L'11 marzo 2011 un terremoto di magnitudo 9 e uno tsunami innescarono (anche) il disastro nucleare di Fukushima, in Giappone. I lavori di smantellamento delle strutture danneggiate delle centrali di Fukushima I (Dai-ichi) e II (Dai-ni) e di rimozione dei materiali radioattivi sono ancora ai nastri di partenza. Secondo le stime fin troppo ottimistiche della Tepco (Tokyo Electric Power Co.), la società che gestisce quegli impianti, occorreranno 30 anni e 76 miliardi di dollari per recuperare il combustibile nucleare inutilizzato, rimuovere i detriti fusi delle barre, demolire i reattori e sbarazzarsi dell'acqua di raffreddamento contaminata che continua ad accumularsi nelle vasche di contenimento della centrale.
Dal sisma all'esplosione. Il terremoto che quel giorno fece tremare la regione del Tōhoku, la parte nord-orientale dell'isola di Honshu, provocò un blackout delle linee elettriche della centrale di Fukushima Dai-ichi, che si appoggiò allora ai generatori di emergenza, allagati tuttavia dallo tsunami 50 minuti dopo le scosse.
La mancanza di elettricità mandò fuori uso le pompe per la circolazione dell'acqua di raffreddamento: il calore si accumulò allora nei noccioli dei reattori coinvolti, che si danneggiarono e sprigionarono vapori radioattivi e idrogeno. Fu la crescente pressione nei piani superiori degli edifici a provocare nei giorni seguenti diverse esplosioni nelle unità 1, 3 e 4 della centrale, e a liberare a più riprese in atmosfera emissioni radioattive.
Che cosa resta da fare. Ora occorre intervenire su più livelli. Il primo riguarda il recupero delle barre di combustibile ancora posizionate nella parte superiore dei reattori. La Tepco ha da poco annunciato di aver completato la rimozione di tutte le 566 barre del reattore 3, il primo per il quale sia stato completato il delicato lavoro, eseguito in modo automatizzato con una gru azionata a distanza. La rimozione da tutti e tre i reattori della centrale di Dai-ichi dovrebbe essere completata per il 2031 - ma questa è "la parte facile" del processo di smantellamento.
Più difficile sarà rimuovere il materiale fuso all'interno del contenitore del nocciolo, del quale si ignorano le quantità, lo stato e persino l'esatta localizzazione; il prossimo anno si testerà un braccio meccanico operato da remoto per rimuovere piccole quantità di detriti nel reattore numero 2, che presenta quantità di radiazioni e calore talmente elevati da danneggiare persino i robot.

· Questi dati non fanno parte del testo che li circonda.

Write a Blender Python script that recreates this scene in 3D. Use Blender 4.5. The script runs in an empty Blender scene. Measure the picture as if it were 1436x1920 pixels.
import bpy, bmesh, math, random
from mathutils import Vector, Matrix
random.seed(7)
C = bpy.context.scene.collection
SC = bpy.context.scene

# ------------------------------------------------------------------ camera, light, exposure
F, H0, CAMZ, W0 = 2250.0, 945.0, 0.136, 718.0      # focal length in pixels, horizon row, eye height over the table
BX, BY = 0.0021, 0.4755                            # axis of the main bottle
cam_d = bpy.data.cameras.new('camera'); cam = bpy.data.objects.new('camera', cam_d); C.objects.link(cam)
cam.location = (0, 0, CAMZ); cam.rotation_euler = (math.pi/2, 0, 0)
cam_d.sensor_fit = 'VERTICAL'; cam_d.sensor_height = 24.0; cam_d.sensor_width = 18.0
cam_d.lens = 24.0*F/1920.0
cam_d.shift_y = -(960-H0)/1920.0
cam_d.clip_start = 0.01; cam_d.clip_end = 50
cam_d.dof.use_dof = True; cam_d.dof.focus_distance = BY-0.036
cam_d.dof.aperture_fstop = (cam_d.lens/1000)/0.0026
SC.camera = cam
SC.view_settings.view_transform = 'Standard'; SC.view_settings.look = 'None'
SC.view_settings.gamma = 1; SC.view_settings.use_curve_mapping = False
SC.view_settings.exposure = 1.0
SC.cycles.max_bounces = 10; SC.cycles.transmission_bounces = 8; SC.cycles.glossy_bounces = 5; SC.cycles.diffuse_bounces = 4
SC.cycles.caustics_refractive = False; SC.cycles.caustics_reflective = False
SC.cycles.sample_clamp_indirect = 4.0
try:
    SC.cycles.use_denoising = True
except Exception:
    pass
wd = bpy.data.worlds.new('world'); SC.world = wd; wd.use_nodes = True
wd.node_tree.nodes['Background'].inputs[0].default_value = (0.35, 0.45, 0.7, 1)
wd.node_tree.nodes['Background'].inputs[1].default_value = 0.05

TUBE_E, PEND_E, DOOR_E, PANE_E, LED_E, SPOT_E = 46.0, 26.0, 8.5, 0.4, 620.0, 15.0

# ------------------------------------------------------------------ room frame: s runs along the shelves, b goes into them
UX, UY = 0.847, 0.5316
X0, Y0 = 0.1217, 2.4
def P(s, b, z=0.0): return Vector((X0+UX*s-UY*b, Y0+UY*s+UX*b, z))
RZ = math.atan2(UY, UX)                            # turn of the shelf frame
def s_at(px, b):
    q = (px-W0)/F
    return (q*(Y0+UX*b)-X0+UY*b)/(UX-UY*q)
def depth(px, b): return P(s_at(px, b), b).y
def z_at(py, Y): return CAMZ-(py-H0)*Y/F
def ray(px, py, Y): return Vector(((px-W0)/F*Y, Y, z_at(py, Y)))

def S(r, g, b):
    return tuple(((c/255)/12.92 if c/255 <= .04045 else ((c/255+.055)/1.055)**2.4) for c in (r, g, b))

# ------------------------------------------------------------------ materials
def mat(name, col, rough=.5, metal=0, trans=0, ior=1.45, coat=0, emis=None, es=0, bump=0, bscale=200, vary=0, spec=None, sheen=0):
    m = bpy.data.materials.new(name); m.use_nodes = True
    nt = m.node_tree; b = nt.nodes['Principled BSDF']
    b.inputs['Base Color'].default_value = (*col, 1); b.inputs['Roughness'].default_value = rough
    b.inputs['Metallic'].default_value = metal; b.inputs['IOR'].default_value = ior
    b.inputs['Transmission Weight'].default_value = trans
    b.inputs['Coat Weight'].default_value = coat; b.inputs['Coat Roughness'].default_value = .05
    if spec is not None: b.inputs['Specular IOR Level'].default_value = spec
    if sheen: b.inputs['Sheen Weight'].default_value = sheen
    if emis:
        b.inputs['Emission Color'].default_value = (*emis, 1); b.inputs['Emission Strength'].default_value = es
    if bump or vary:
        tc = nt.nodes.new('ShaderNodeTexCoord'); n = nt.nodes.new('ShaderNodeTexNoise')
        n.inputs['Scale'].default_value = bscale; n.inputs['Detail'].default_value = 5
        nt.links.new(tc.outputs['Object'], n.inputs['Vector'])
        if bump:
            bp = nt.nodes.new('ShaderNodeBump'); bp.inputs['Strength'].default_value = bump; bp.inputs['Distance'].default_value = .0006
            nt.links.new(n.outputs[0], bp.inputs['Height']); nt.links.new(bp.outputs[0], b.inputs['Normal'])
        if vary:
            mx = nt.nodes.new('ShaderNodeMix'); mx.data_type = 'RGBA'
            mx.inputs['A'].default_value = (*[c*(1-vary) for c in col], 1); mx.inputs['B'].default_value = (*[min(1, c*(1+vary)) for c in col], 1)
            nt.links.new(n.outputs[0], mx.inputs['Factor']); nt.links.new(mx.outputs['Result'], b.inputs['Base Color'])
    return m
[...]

acqua radioattiva. La sfida più urgente resta tuttavia quella di sbarazzarsi delle ingenti quantità d'acqua di falda pompate nei circuiti e sugli edifici delle centrali, in emergenza, per abbattere in parte il calore e contenere la fusione dei noccioli - acqua, pertanto, contaminata.
In dieci anni se ne sono accumulate 1,24 milioni di tonnellate, oggi stoccate in più di mille serbatoi che occupano pressoché tutto lo spazio disponibile nell'area delle centrali.
L'acqua è stata trattata per essere depurata da molti elementi radioattivi, ma rimane contaminata da trizio, un isotopo dell'idrogeno relativamente poco dannoso e assai difficile da separare dalle molecole di H2O.
panni sporchi da lavare in mare. Poiché il decadimento del trizio rilascia soltanto radiazioni beta a bassa energia e l'isotopo è anche naturalmente prodotto nell'alta atmosfera, la sua presenza suscita modeste preoccupazioni per la salute. Perplessità in più nascono dalla presenza nelle acque trattate anche di altri isotopi radioattivi, come rutenio, cobalto, stronzio e plutonio.
Dal canto suo la Tepco ha promesso che ridurrà la loro quantità il più possibile, ma il tempo stringe: al ritmo attuale di 160 tonnellate di acqua in più al giorno, lo spazio di stoccaggio sarà esaurito nell'estate 2022 - e a quel punto non vi saranno che soluzioni di emergenza. La proposta più accreditata tra quelle sul tavolo è di permettere che l'acqua venga liberata in mare, nei prossimi decenni, in modo misurato e progressivo, così che gli elementi radioattivi si diluiscano nell'oceano. Una soluzione che preoccupa molti, dagli ambientalisti all'industria ittica.